Particolarmente importante per i credenti che sono stati chiamati alla vita consacrata è il richiamo del santo Padre a garantire la «formazione del cuore» (cfr. n. 31).

Una formazione che dovrebbe realizzare «quell’incontro con Dio in Cristo che susciti in loro l’amore e apra il loro animo all’altro, così che per loro l’amore del prossimo non sia più un comandamento imposto per così dire dall’esterno, ma una conseguenza derivante dalla loro fede che diventa operante nell’amore» (cfr. Gal 5,6).

Il programma del cristiano – il programma del buon Samaritano, il programma di Gesù – è ‘un cuore che vede’, spiega ulteriormente il papa. «Questo cuore vede dove c’è bisogno di amore e agisce in modo conseguente» (n. 31). E fa tutto questo con atteggiamento assolutamente gratuito, privo scrupolosamente di secondi fini, senza tuttavia lasciare da parte né Dio né Cristo, dal momento che è in gioco sempre tutto l’uomo e «spesso è proprio l’assenza di Dio la radice più profonda della sofferenza» (ivi).

 

Conclusione

Conclude il papa: «Il cristiano sa quando è tempo di parlare di Dio e quando è giusto tacere di Lui e lasciar parlare solamente l’amore. Egli sa che Dio è amore (cfr. 1Gv 4,8) e si rende presente proprio nei momenti in cui nient’altro viene fatto fuorché amare… Di conseguenza la migliore difesa di Dio e dell’uomo consiste proprio nell’amore» (ivi).

Non poteva esserci conclusione più bella di questa in una Lettera Enciclica interamente dedicata all’amore. Da queste parole del santo Padre riceviamo infatti una tale provocazione alla libertà da fugare una volta per tutte, in noi e in ogni nostro interlocutore, qualunque preoccupazione moralistica, proselitistica, ideologica e quant’altro dovesse oscurare la limpidità dell’amore di Dio che si è riversato sopra di noi col sangue preziosissimo di Cristo e che continua a permeare la Chiesa e ogni singolo fedele grazie al dono ineffabile dello Spirito Santo.

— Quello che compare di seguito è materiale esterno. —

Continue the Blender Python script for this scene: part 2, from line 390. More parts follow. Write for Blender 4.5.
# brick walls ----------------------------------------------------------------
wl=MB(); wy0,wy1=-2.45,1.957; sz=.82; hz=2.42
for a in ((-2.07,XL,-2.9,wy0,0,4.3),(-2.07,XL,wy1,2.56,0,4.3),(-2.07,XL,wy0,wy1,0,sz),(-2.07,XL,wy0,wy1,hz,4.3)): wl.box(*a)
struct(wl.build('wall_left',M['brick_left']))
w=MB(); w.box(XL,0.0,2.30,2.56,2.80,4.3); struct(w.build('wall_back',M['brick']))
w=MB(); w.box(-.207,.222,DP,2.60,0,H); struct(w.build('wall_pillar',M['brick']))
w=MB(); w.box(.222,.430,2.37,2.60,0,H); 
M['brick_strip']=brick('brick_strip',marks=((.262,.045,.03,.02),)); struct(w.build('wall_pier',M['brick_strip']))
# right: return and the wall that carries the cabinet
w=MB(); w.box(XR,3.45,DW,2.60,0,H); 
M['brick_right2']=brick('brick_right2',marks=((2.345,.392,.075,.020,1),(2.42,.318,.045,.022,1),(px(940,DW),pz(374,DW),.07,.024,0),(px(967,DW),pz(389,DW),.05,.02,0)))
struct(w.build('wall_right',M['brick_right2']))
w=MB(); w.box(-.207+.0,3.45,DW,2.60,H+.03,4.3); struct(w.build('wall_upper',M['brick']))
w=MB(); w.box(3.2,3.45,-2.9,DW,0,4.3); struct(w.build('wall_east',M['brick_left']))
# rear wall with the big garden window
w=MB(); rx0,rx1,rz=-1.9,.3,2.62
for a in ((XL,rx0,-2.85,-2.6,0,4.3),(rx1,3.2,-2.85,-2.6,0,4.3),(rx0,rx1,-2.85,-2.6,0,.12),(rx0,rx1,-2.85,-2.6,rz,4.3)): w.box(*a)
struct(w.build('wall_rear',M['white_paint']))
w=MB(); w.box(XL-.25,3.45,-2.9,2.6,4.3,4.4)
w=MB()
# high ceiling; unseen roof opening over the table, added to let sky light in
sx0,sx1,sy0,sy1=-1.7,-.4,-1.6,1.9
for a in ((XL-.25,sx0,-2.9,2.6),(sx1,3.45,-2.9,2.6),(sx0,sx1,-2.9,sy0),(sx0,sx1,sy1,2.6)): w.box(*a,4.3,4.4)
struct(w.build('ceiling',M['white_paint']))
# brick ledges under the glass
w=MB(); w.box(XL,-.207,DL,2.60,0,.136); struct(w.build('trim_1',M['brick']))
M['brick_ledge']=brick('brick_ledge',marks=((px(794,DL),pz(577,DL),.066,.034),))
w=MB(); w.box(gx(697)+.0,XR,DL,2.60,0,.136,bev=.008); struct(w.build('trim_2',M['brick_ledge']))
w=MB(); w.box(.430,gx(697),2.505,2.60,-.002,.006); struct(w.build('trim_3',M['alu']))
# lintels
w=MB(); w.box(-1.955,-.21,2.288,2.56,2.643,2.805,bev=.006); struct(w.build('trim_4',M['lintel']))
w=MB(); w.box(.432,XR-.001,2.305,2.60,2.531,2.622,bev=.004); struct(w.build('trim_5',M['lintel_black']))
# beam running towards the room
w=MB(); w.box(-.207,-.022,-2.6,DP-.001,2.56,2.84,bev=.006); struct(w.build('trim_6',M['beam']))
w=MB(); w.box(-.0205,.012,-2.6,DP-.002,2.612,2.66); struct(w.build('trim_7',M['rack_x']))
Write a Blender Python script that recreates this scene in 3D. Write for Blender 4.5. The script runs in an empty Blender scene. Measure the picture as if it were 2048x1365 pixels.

L’ultima parte dell’Enciclica rivela la consapevolezza di papa Ratzinger sulla vacuità delle parole, e delle attività, perfino di quelle di un papa, se non sono accompagnate dalla testimonianza di una vita che faccia appunto dell’agape, come insegna Paolo nel suo bellissimo inno di 1Cor 13, la fonte, il centro e il culmine dell’intera vita di fede.